Alice Laloy, meneuse de « je »


L’artiste propose, avec Le Ring de Katharsy, un très étrange spectacle, suite d’affrontements violents de deux équipes, face à face, sous le regard d’une femme qui semble tout diriger.

Alice Laloy est unique dans le paysage artistique. Plasticienne, raconteuse d’histoires, metteuse en scène, attentive à toutes les formes d’expression, elle se renouvelle de spectacle en spectacle. Elle ne s’appuie pas sur ses réussites. Elle fait, à chaque fois, table rase.

On peut tirer des fils, bien sûr, d’une recherche à une autre. Il y a des constantes dont la première pourrait être la marionnette. De Kleist à Craig, Alice Laloy semble fascinée par le trouble que procurent l’inanimé et les jeux du vivant et de l’inanimé.

Avec Le Ring de Katharsy elle s’aventure du côté d’un univers dont, personnellement, nous ne connaissons rien : celui des jeux vidéo. Comme elle le dit, dans un entretien audiovisuel venant à l’appui d’un bref extrait du spectacle, il s’agit en quelque sorte « d’un jeu vidéo artisanal ».

On est pourtant dans le vif du théâtre. Lorsque l’on pénètre dans la grande salle du TNP-Villeurbanne, sur le plateau, il y a, prenant une place imposante, une construction métallique très peu lisible. Une grille, un gril en fait, sur laquelle sont accrochés des objets, mais on ne les distingue pas bien. Cet imposant élément va monter jusqu’aux cintres. Il surplombe le plateau. D’autant plus menaçant, qu’à intervalles réguliers, des objets tombent. Tombent tout droit et demeurent droits… Une prouesse. Question de poids bien calculé et sans doute de puissants aimants.

Précisons, c’est ce qui frappe le plus, qu’ici, tout est couleur de cendre. Gris. Comme si les nuées d’un volcan étaient tombées là et avaient refroidi. Comme un monochrome de Hans Op de Beeck, est-il précisé dans le document que l’on remet aux spectateurs. Un artiste belge (né en 69) qui aime le plâtre mou gris, nous dit-on.
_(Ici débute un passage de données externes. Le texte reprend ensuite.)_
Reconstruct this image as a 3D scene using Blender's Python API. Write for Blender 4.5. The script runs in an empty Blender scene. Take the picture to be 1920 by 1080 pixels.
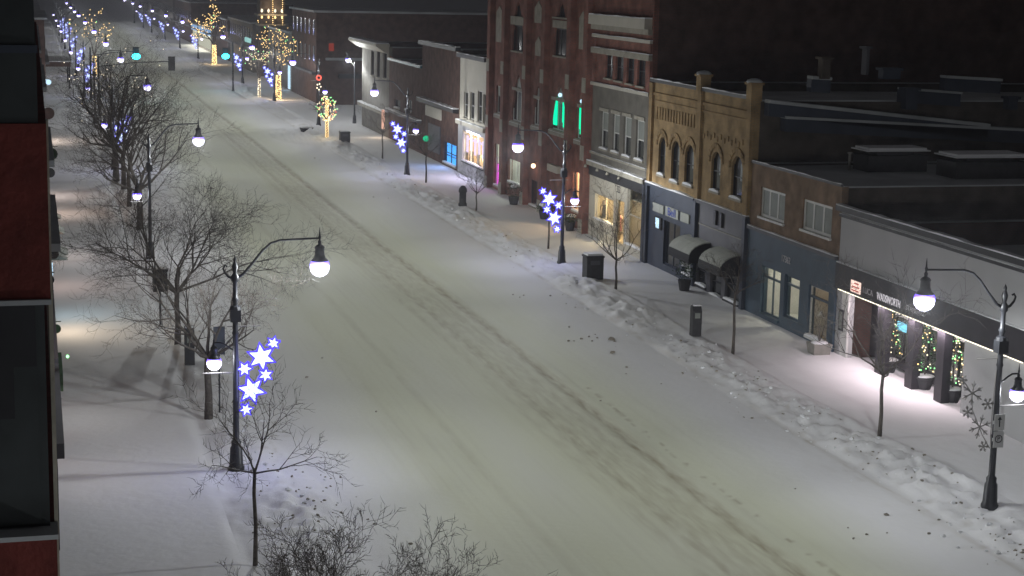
import bpy, math, random
import numpy as np
from mathutils import Vector
random.seed(7)
C = bpy.context.scene.collection
SC = bpy.context.scene
# ---------------------------------------------------------------- camera
FPX, CX, CY, H = 3246.0, 960.0, 540.0, 15.5
_Y = np.array([58-CX, CY+64, -FPX]); _t = 0.0217
_U = np.array([_t, 1, (_Y[0]*_t+_Y[1])/FPX]); _U /= np.linalg.norm(_U); _Y /= np.linalg.norm(_Y)
_X = np.cross(_Y, _U)
R = np.stack([_X, _Y, _U], 1)          # world -> camera
cd = bpy.data.cameras.new('camera'); cam = bpy.data.objects.new('camera', cd); C.objects.link(cam)
from mathutils import Matrix
M3 = Matrix([list(map(float, R.T[i])) for i in range(3)])
cam.matrix_world = Matrix.Translation((0, 0, H)) @ M3.to_4x4()
cd.sensor_width = 36; cd.lens = FPX/1920*36; cd.clip_start = 0.5; cd.clip_end = 5000
SC.camera = cam
# ---------------------------------------------------------------- night sky, exposure
w = bpy.data.worlds.new('World'); SC.world = w; w.use_nodes = True
bg = w.node_tree.nodes['Background']
SKY = (1.0, 0.97, 1.0)
bg.inputs[0].default_value = (*SKY, 1); bg.inputs[1].default_value = 0.032
SC.view_settings.view_transform = 'Standard'; SC.view_settings.look = 'None'
SC.view_settings.exposure = 0.1; SC.view_settings.gamma = 1.0
SC.cycles.use_light_tree = True
SC.cycles.volume_bounces = 0
SC.cycles.max_bounces = 5
SC.cycles.transparent_max_bounces = 12
try:
    SC.cycles.use_denoising = True
except Exception: pass
P_TALL, P_SIDE, HAZE = 1400.0, 48.0, 0.0022
COL_LAMP = (0.955, 0.985, 0.965)

# ---------------------------------------------------------------- measuring
def ray(u, v): return R.T @ np.array([u-CX, CY-v, -FPX])
XF = 32.4
def at(u, v, X=XF):                     # a point of a wall that runs along the street
    d = ray(u, v); k = X/d[0]; return float(d[1]*k), float(H+d[2]*k)
def gp(u, v, z=0.0):                    # a point at height z
    d = ray(u, v); k = (z-H)/d[2]; return float(d[0]*k), float(d[1]*k)

# ---------------------------------------------------------------- materials
def mat(name, col, rough=0.8, noise=0.0, nscale=3.0, bump=0.0, bscale=8.0, metal=0.0, col2=None, spec=0.3):
    m = bpy.data.materials.new(name); m.use_nodes = True; nt = m.node_tree; b = nt.nodes['Principled BSDF']
    b.inputs['Roughness'].default_value = rough; b.inputs['Metallic'].default_value = metal
    b.inputs['Specular IOR Level'].default_value = spec
    b.inputs['Base Color'].default_value = (*col, 1)
    tc = nt.nodes.new('ShaderNodeTexCoord')
    if noise or col2:
        n = nt.nodes.new('ShaderNodeTexNoise'); n.inputs['Scale'].default_value = nscale; n.inputs['Detail'].default_value = 6
        nt.links.new(tc.outputs['Object'], n.inputs['Vector'])
        r = nt.nodes.new('ShaderNodeValToRGB'); r.color_ramp.elements[0].position = 0.3; r.color_ramp.elements[1].position = 0.7
        c2 = col2 or tuple(c*(1+noise) for c in col); c1 = col if col2 else tuple(c*(1-noise) for c in col)
        r.color_ramp.elements[0].color = (*c1, 1); r.color_ramp.elements[1].color = (*c2, 1)
        nt.links.new(n.outputs['Fac'], r.inputs[0]); nt.links.new(r.outputs[0], b.inputs['Base Color'])
    if bump:
        n = nt.nodes.new('ShaderNodeTexNoise'); n.inputs['Scale'].default_value = bscale; n.inputs['Detail'].default_value = 8
        nt.links.new(tc.outputs['Object'], n.inputs['Vector'])
        bp = nt.nodes.new('ShaderNodeBump'); bp.inputs['Strength'].default_value = bump; bp.inputs['Distance'].default_value = 0.05
        nt.links.new(n.outputs['Fac'], bp.inputs['Height']); nt.links.new(bp.outputs[0], b.inputs['Normal'])
    return m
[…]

Tout le décor, les éléments de décor, tous les interprètes, au fond, monumentale comme une Reine, Kartharsy elle-même, qui donne des ordres et tout à l’heure chantera, gris, tout est gris. A jardin et cour, deux hommes. Les joueurs de la suite de parties qui vont se déployer sous nos yeux. Eux, ils sont en couleurs, en quelque sorte. Des sortes de tenues sportives, sans grande recherche. Mais en couleurs.

Car, pour le reste, sur le grand champ de gris qui est le « ring » et les « personnages » qui, obéissant aux ordres, vont se battre en une chorégraphie extrêmement bien réglée, il n’y aura pas de couleur pendant près de cinquante minutes. Première apparition : une carotte d’un bel orange.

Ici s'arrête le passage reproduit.